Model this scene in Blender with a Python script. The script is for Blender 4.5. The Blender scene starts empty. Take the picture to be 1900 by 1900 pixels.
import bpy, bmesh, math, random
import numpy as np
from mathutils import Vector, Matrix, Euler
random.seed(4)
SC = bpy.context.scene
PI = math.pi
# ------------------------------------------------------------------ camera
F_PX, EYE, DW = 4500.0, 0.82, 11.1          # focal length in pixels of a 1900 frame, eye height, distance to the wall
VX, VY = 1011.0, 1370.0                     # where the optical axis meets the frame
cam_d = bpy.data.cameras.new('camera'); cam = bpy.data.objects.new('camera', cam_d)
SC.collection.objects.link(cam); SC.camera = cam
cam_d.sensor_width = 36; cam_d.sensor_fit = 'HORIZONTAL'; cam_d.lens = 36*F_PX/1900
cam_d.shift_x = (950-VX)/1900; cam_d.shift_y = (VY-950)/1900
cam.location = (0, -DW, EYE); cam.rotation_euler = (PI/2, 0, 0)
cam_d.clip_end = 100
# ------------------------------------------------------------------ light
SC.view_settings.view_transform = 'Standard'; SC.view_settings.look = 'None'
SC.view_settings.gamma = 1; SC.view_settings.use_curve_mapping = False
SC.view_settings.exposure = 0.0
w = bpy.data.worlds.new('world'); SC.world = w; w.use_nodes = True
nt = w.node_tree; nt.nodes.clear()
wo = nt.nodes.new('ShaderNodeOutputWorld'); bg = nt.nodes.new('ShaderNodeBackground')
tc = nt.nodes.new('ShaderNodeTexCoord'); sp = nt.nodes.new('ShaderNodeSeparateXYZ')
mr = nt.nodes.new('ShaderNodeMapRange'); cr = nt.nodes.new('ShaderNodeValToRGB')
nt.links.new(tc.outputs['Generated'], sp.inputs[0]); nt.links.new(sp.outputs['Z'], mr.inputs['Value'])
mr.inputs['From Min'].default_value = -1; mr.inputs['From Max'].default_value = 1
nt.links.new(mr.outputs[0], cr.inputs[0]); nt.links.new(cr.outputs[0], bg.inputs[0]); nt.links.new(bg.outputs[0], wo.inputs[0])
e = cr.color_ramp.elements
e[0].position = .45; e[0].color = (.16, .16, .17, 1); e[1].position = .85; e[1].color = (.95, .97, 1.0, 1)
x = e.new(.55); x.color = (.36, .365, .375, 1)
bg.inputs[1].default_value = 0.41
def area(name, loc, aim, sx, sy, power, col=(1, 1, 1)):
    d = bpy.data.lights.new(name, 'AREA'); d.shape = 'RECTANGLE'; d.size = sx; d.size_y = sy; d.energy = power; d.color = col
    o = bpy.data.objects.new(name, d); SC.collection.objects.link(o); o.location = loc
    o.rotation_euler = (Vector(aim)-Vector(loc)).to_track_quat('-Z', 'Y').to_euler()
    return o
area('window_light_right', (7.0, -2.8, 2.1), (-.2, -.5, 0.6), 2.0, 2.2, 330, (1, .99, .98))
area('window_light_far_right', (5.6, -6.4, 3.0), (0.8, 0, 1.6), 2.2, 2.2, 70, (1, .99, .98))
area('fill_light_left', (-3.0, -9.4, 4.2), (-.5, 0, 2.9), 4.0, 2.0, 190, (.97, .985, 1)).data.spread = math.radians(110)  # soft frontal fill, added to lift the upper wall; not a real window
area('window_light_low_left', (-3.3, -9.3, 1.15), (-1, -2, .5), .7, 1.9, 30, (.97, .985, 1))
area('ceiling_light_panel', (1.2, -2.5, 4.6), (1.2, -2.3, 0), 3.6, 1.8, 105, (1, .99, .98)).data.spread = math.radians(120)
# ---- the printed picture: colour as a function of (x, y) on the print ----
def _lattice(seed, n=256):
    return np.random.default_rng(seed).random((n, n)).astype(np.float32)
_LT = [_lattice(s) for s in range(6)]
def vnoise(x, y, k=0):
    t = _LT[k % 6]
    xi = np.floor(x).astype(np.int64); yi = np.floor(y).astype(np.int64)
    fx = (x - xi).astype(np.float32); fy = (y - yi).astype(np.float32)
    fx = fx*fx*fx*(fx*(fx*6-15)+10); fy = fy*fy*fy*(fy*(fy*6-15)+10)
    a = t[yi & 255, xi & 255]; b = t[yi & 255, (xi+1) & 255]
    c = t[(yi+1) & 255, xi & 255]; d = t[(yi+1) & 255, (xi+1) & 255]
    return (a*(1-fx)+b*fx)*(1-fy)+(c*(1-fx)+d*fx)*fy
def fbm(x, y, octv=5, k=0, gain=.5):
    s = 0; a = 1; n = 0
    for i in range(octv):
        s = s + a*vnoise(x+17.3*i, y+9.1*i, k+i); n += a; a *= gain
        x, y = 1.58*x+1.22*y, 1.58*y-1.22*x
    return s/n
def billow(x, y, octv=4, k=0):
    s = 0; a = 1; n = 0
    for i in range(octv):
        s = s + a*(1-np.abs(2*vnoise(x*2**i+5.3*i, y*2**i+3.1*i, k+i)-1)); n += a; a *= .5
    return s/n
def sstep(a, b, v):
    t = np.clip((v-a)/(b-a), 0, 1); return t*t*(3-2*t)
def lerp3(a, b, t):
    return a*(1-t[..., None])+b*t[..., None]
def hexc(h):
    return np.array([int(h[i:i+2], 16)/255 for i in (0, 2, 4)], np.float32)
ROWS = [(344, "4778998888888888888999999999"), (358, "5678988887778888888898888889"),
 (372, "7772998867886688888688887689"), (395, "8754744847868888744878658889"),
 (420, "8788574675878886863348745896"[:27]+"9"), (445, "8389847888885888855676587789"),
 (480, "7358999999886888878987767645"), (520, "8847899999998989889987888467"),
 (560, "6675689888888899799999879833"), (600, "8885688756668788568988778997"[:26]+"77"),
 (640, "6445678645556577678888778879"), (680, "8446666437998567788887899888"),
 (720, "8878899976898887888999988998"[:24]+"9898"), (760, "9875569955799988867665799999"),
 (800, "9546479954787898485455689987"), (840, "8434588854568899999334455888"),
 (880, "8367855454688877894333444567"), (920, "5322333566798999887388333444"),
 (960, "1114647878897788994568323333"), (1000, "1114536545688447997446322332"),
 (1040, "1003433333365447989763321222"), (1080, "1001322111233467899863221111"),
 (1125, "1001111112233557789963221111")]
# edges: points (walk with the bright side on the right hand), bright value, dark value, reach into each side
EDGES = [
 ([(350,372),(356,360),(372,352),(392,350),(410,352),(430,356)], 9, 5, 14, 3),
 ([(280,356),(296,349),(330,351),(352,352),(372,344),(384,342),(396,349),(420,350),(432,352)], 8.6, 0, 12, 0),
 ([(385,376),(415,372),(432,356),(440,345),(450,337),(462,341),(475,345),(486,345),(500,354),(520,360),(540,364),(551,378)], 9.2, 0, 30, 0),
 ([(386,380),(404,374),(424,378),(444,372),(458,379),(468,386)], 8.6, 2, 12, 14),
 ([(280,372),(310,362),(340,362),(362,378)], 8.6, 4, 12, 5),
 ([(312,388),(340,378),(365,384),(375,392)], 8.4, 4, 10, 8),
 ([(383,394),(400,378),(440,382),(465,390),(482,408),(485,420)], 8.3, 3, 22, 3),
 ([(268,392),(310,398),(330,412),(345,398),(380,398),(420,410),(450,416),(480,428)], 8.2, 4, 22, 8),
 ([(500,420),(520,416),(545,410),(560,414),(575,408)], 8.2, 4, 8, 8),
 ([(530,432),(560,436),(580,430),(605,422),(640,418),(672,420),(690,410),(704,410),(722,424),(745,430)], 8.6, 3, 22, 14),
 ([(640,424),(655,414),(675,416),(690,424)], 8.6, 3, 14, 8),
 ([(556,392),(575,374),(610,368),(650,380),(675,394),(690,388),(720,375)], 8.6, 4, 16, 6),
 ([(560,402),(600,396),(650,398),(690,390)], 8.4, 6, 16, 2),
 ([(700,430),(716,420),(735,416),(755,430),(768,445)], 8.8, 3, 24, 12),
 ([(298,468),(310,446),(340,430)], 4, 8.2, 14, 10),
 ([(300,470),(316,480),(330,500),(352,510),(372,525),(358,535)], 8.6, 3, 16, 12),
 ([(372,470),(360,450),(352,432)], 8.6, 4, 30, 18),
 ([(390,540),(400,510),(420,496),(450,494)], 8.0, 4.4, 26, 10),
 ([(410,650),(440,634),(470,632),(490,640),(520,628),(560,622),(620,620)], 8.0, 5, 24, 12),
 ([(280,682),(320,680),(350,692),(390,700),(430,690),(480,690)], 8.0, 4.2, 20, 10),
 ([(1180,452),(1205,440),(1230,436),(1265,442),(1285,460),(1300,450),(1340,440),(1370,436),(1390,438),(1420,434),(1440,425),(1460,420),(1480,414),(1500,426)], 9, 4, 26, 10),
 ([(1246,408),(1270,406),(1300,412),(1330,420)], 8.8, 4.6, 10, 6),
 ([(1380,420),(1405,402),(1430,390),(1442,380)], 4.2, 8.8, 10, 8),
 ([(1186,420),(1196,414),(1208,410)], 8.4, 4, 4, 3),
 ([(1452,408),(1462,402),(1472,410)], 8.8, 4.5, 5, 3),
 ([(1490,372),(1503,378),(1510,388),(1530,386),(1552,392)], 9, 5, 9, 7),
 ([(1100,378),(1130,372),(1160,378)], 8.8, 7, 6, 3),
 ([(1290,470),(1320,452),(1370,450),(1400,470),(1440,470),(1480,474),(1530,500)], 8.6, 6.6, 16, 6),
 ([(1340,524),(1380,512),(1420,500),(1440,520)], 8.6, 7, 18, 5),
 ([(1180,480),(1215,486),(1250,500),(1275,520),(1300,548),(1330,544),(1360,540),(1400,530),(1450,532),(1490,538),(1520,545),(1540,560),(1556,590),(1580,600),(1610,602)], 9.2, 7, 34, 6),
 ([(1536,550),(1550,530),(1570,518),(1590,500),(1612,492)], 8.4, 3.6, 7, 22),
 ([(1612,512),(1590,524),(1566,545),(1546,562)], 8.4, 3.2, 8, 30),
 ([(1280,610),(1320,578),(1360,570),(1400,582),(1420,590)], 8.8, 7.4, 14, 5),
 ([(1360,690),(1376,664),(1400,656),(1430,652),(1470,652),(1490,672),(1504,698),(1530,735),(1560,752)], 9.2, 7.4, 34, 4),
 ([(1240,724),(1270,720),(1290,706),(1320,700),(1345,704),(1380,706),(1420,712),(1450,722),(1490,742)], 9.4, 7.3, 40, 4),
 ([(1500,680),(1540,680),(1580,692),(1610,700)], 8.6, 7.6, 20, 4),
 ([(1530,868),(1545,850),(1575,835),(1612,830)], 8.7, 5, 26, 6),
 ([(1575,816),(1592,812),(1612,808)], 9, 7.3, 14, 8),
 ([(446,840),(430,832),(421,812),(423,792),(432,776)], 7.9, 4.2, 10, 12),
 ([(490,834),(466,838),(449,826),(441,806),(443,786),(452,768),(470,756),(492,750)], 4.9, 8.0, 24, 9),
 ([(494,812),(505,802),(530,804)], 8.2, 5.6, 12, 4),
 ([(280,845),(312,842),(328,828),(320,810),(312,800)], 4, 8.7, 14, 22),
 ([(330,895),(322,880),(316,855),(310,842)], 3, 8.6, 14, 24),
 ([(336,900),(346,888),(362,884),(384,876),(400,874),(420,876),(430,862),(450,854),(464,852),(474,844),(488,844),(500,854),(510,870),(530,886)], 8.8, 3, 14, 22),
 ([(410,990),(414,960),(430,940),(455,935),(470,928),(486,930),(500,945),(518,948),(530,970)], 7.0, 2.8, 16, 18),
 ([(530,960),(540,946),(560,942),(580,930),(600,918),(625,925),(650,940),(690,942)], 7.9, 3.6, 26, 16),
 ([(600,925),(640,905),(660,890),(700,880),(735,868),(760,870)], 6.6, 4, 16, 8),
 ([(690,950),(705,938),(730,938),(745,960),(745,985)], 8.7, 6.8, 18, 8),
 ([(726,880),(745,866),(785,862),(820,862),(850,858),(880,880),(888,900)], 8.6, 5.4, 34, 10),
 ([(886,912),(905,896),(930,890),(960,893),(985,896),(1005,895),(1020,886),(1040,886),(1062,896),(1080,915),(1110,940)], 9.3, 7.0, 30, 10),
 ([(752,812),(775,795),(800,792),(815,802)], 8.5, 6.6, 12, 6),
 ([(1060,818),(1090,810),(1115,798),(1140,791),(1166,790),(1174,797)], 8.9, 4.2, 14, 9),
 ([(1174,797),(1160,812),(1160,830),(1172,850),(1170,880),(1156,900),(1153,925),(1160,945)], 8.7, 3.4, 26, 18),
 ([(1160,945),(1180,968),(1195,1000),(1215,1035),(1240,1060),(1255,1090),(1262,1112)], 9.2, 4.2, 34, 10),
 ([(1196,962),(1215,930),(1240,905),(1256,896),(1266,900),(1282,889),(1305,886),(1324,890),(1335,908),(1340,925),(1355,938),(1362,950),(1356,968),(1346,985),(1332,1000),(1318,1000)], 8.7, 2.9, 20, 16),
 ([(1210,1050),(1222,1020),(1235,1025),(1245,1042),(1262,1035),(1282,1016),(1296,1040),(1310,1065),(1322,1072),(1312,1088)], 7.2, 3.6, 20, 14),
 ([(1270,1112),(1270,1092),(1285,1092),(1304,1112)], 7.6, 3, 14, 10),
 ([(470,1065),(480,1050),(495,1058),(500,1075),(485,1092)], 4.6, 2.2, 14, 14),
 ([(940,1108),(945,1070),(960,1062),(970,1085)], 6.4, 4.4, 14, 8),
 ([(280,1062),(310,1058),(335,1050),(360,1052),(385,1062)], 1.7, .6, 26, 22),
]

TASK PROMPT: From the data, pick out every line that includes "scene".

ANSWER TO THIS EXERCISE:
Model this scene in Blender with a Python script. The script is for Blender 4.5. The Blender scene starts empty. Take the picture to be 1900 by 1900 pixels.
SC = bpy.context.scene